Practical Sheet #3

After and beyond sessions

Age range: 5-11 years

This sheet will give tips on how to close a session, what to do after a session and maybe sometimes build on the experience beyond the session. The idea is to capitalize and reinforce the positive influence or benefits of a storytelling session. During about an hour the teacher and the children have listened to and have told stories. How do you close this special time? For example, you can use a ritual phrase.


A storytelling session is more than just a moment to tell a story. It is important to address all the feelings or the things learnt during a storytelling session. It is also important to not end the storytelling session too abruptly. A ritual phrase at the end of the session, such as “they lived happily ever after. The End.”, will close the proper “story telling time” and the moment after that can be used as a sort of transitory moment between the freedom of the storytelling moment and the return to formal class. The idea is to capitalize on the positivity from the session in order to encourage student to communicate and use their oral skills beyond the story telling session as well.


To continue to stimulate attention and engagement, children will be encouraged to use different senses such as touch, vision, movement, hearing, the best option is to combine them and that will enrich the child’s inner world. These activities should be considered not only as educational, but also as fun and creative in order to become more attractive.


Paintings, objects related to the content of the story: small figures (made of chocolate), plush toys, characters made (out of cardboard, wooden stick); suitable background music.


Educational sheet for each student, pencils, felt-tip pens, pastels, colored sheets, glue. 

The kids will be incited to cut, color, and make applications of a literary character from a specific story told in class. Also, they will draw a décor of the story being told to render the story graphic and more tangible.


They are offered another activity. It is good to offer activities to involve these students so that they do not feel isolated and so that they feel empathetic to the story.
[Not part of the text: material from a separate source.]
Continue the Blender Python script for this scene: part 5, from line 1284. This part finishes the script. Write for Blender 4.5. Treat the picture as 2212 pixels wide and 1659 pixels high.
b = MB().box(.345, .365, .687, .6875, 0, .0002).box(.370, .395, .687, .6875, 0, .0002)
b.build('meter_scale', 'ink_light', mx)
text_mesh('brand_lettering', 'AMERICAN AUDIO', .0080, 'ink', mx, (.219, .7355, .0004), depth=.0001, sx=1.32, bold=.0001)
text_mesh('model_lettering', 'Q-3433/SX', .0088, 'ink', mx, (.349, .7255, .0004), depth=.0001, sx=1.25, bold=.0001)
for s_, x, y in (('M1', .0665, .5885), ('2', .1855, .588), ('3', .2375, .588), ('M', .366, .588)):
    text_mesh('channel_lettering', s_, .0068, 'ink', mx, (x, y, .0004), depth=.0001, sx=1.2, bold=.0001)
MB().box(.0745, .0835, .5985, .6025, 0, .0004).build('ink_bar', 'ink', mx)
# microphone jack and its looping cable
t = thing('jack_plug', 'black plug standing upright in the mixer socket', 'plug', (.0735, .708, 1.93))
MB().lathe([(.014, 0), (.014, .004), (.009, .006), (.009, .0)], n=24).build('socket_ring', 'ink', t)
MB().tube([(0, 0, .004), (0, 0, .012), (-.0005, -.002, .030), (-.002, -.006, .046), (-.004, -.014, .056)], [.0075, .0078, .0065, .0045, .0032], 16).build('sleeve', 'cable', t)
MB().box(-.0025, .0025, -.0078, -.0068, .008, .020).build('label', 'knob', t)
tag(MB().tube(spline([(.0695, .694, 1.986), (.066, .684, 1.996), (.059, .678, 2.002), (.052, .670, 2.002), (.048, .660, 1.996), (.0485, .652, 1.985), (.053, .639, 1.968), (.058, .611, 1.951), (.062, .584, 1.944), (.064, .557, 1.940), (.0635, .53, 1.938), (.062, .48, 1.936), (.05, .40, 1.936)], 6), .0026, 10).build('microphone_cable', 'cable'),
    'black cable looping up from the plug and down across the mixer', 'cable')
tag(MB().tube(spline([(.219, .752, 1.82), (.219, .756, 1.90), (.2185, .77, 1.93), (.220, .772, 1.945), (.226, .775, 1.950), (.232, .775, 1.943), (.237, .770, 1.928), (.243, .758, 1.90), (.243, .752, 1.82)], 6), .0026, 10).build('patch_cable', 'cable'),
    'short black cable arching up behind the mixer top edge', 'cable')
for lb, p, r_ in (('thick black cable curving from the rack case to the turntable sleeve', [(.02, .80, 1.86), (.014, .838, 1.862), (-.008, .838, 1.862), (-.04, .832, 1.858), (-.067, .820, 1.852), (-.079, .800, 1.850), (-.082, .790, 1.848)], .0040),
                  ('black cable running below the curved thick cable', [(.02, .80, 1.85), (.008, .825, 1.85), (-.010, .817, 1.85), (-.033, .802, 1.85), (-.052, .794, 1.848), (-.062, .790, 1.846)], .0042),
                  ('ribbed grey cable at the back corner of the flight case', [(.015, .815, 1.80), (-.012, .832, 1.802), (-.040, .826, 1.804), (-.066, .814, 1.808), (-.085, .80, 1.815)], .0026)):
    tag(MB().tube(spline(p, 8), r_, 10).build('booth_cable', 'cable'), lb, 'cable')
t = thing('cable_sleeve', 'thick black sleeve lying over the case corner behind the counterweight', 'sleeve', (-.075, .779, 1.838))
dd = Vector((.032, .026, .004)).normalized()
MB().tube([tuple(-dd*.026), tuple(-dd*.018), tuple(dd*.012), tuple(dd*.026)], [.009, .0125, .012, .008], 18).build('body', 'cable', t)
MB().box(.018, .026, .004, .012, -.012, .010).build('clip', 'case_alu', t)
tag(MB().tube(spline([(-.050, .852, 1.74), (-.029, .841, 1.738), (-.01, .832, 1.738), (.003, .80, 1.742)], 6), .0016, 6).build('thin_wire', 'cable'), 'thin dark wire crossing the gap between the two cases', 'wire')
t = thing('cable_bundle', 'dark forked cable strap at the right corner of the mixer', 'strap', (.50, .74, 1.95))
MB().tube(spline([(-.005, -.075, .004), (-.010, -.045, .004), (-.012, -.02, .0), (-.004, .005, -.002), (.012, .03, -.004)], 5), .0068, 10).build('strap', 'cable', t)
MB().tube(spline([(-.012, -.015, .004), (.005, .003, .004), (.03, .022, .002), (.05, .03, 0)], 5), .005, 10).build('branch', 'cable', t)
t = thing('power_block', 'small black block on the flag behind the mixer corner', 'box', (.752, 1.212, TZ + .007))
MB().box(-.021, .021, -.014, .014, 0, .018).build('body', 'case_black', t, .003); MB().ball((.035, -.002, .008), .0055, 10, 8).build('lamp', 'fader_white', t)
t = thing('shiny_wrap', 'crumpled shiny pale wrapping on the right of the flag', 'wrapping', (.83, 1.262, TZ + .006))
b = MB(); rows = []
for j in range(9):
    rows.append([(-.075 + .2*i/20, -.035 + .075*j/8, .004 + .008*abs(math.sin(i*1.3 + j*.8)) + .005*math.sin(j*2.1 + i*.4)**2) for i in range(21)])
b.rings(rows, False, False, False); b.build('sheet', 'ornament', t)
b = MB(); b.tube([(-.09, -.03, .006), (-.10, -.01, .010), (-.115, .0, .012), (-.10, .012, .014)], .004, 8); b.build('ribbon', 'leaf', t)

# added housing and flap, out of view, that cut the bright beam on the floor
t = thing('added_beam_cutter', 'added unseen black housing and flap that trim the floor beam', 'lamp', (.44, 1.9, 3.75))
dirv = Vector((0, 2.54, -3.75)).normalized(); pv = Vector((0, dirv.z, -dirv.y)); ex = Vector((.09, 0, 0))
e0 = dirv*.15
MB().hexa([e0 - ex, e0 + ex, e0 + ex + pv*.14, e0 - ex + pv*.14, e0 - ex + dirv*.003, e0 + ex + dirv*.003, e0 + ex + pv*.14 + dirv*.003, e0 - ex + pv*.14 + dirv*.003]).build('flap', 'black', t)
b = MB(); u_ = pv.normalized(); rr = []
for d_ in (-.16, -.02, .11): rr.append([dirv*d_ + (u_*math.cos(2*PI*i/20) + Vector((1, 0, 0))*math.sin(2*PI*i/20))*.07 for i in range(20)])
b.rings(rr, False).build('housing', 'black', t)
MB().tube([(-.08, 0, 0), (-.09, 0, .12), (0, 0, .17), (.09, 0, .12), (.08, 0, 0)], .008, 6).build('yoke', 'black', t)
  • allow to be an observer of the activity of the others;
  • propose them to retell the story;
  • incite them to help another participant;
  • propose them to model the character or an object of the story.
  • discussion of the content through specific questions:
    • Who are the characters?
    • What are their actions?
    • Which of the characters do you sympathize with the most? What do you think this story is telling us?
  • activities for developing storytelling skills:
    • narration (by illustration, with a character) of a certain moment
    • an interview with a character from the story
  • other activities:
    • illustration;
    • modelling.

At the end of the session, depending on its content, use common expressions and phrases such as “Today you were captivating storytellers”, “You were wonderful and very artistic!” is both a way to completely close the storytelling related session, and to motivate the pupils for other activities of this type.